— Aim of the task —
Can you transcribe every line exactly and leave the pictures behind?

— Task material —
*-*-*

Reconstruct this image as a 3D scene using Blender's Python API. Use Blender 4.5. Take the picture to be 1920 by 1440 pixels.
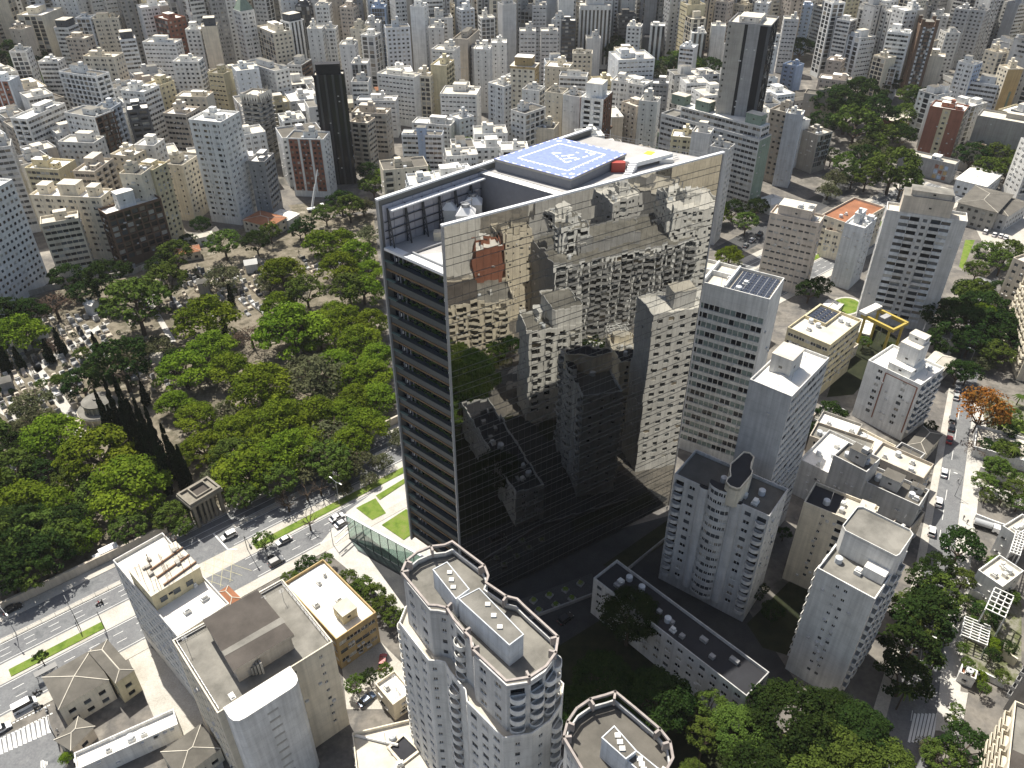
import bpy, math, random
from math import radians as R, sin, cos, pi, hypot, atan2
S = bpy.context.scene
for o in list(bpy.data.objects): bpy.data.objects.remove(o)
COL = S.collection

# ---------------------------------------------------------------- camera, sky, sun, exposure
CAM_H, PITCH, FPX = 165.0, R(35.8), 1530.0
cd = bpy.data.cameras.new('camera'); cam = bpy.data.objects.new('camera', cd); COL.objects.link(cam)
cam.location = (0, 0, CAM_H); cam.rotation_euler = (R(90) - PITCH, 0, 0)
cd.sensor_fit = 'HORIZONTAL'; cd.sensor_width = 36.0; cd.lens = 36.0 * FPX / 1920
cd.clip_start = 1.0; cd.clip_end = 9000
S.camera = cam
SUN_EL, SUN_AZ = R(60), R(-34)          # compass bearing of the sun measured from +Y towards +X
w = bpy.data.worlds.new('World'); S.world = w; w.use_nodes = True
nt = w.node_tree; bg = nt.nodes['Background']
sky = nt.nodes.new('ShaderNodeTexSky'); sky.sky_type = 'NISHITA'; sky.sun_disc = False
sky.sun_elevation = SUN_EL; sky.sun_rotation = SUN_AZ; sky.altitude = 800; sky.dust_density = 3.5; sky.ozone_density = 0.35; sky.air_density = 0.8
_wm = nt.nodes.new('ShaderNodeMix'); _wm.data_type = 'RGBA'; _wm.blend_type = 'MULTIPLY'; _wm.inputs[0].default_value = 1; _wm.inputs[7].default_value = (1, .95, .85, 1)   # hazy, slightly warm air
nt.links.new(sky.outputs[0], _wm.inputs[6]); nt.links.new(_wm.outputs[2], bg.inputs[0]); bg.inputs[1].default_value = 0.10
ld = bpy.data.lights.new('sun', 'SUN'); ld.energy = 4.2; ld.angle = R(0.5); ld.color = (1.0, 0.95, 0.85)
sun = bpy.data.objects.new('sun', ld); COL.objects.link(sun)
sun.rotation_euler = (R(90) - SUN_EL, 0, -SUN_AZ + pi)
sun.rotation_mode = 'XYZ'
import mathutils
_sd = mathutils.Vector((sin(SUN_AZ) * cos(SUN_EL), cos(SUN_AZ) * cos(SUN_EL), sin(SUN_EL)))
sun.rotation_euler = (-_sd).to_track_quat('-Z', 'Y').to_euler()
S.view_settings.view_transform = 'Standard'; S.view_settings.look = 'None'
S.view_settings.exposure = 0.9; S.view_settings.gamma = 1.0
S.render.engine = 'CYCLES'
S.cycles.max_bounces = 6; S.cycles.diffuse_bounces = 4; S.cycles.glossy_bounces = 3
S.cycles.transmission_bounces = 4; S.cycles.transparent_max_bounces = 6
S.cycles.caustics_reflective = False; S.cycles.caustics_refractive = False
S.cycles.sample_clamp_indirect = 6.0
try: S.cycles.use_denoising = True
except Exception: pass

def at(px, py, z=0.0):
    """point of the place seen at photo pixel (px, py) on the level z"""
    a = (px - 960) / FPX; b = (720 - py) / FPX
    c, s = cos(PITCH), sin(PITCH)
    rx, ry, rz = a, c + b * s, -s + b * c
    t = (z - CAM_H) / rz
    return (rx * t, ry * t, z)

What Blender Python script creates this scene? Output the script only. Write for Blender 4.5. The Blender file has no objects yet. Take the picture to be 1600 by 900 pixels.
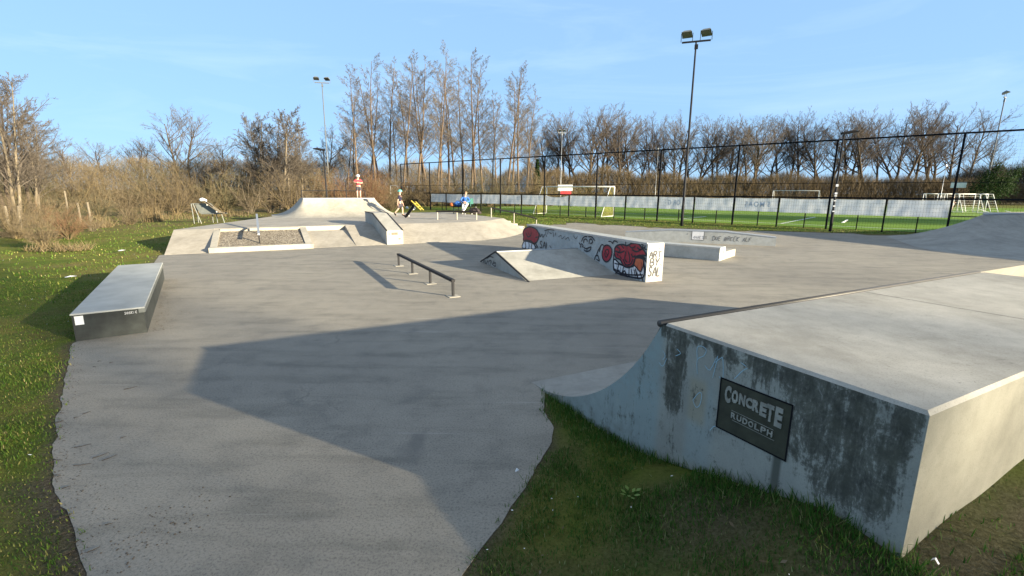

*-*-*

— Full solution —
Reconstruct this image as a 3D scene using Blender's Python API. Use Blender 4.5. Take the picture to be 1920 by 1440 pixels.
import bpy, math, random
from math import radians as R, sin, cos, pi, hypot, atan2
S = bpy.context.scene
for o in list(bpy.data.objects): bpy.data.objects.remove(o)
COL = S.collection

# ---------------------------------------------------------------- camera, sky, sun, exposure
CAM_H, PITCH, FPX = 165.0, R(35.8), 1530.0
cd = bpy.data.cameras.new('camera'); cam = bpy.data.objects.new('camera', cd); COL.objects.link(cam)
cam.location = (0, 0, CAM_H); cam.rotation_euler = (R(90) - PITCH, 0, 0)
cd.sensor_fit = 'HORIZONTAL'; cd.sensor_width = 36.0; cd.lens = 36.0 * FPX / 1920
cd.clip_start = 1.0; cd.clip_end = 9000
S.camera = cam
SUN_EL, SUN_AZ = R(60), R(-34)          # compass bearing of the sun measured from +Y towards +X
w = bpy.data.worlds.new('World'); S.world = w; w.use_nodes = True
nt = w.node_tree; bg = nt.nodes['Background']
sky = nt.nodes.new('ShaderNodeTexSky'); sky.sky_type = 'NISHITA'; sky.sun_disc = False
sky.sun_elevation = SUN_EL; sky.sun_rotation = SUN_AZ; sky.altitude = 800; sky.dust_density = 3.5; sky.ozone_density = 0.35; sky.air_density = 0.8
_wm = nt.nodes.new('ShaderNodeMix'); _wm.data_type = 'RGBA'; _wm.blend_type = 'MULTIPLY'; _wm.inputs[0].default_value = 1; _wm.inputs[7].default_value = (1, .95, .85, 1)   # hazy, slightly warm air
nt.links.new(sky.outputs[0], _wm.inputs[6]); nt.links.new(_wm.outputs[2], bg.inputs[0]); bg.inputs[1].default_value = 0.10
ld = bpy.data.lights.new('sun', 'SUN'); ld.energy = 4.2; ld.angle = R(0.5); ld.color = (1.0, 0.95, 0.85)
sun = bpy.data.objects.new('sun', ld); COL.objects.link(sun)
sun.rotation_euler = (R(90) - SUN_EL, 0, -SUN_AZ + pi)
sun.rotation_mode = 'XYZ'
import mathutils
_sd = mathutils.Vector((sin(SUN_AZ) * cos(SUN_EL), cos(SUN_AZ) * cos(SUN_EL), sin(SUN_EL)))
sun.rotation_euler = (-_sd).to_track_quat('-Z', 'Y').to_euler()
S.view_settings.view_transform = 'Standard'; S.view_settings.look = 'None'
S.view_settings.exposure = 0.9; S.view_settings.gamma = 1.0
S.render.engine = 'CYCLES'
S.cycles.max_bounces = 6; S.cycles.diffuse_bounces = 4; S.cycles.glossy_bounces = 3
S.cycles.transmission_bounces = 4; S.cycles.transparent_max_bounces = 6
S.cycles.caustics_reflective = False; S.cycles.caustics_refractive = False
S.cycles.sample_clamp_indirect = 6.0
try: S.cycles.use_denoising = True
except Exception: pass

def at(px, py, z=0.0):
    """point of the place seen at photo pixel (px, py) on the level z"""
    a = (px - 960) / FPX; b = (720 - py) / FPX
    c, s = cos(PITCH), sin(PITCH)
    rx, ry, rz = a, c + b * s, -s + b * c
    t = (z - CAM_H) / rz
    return (rx * t, ry * t, z)

What Blender Python script creates this scene? Output the script only. Write for Blender 4.5. The Blender file has no objects yet. Take the picture to be 1600 by 900 pixels.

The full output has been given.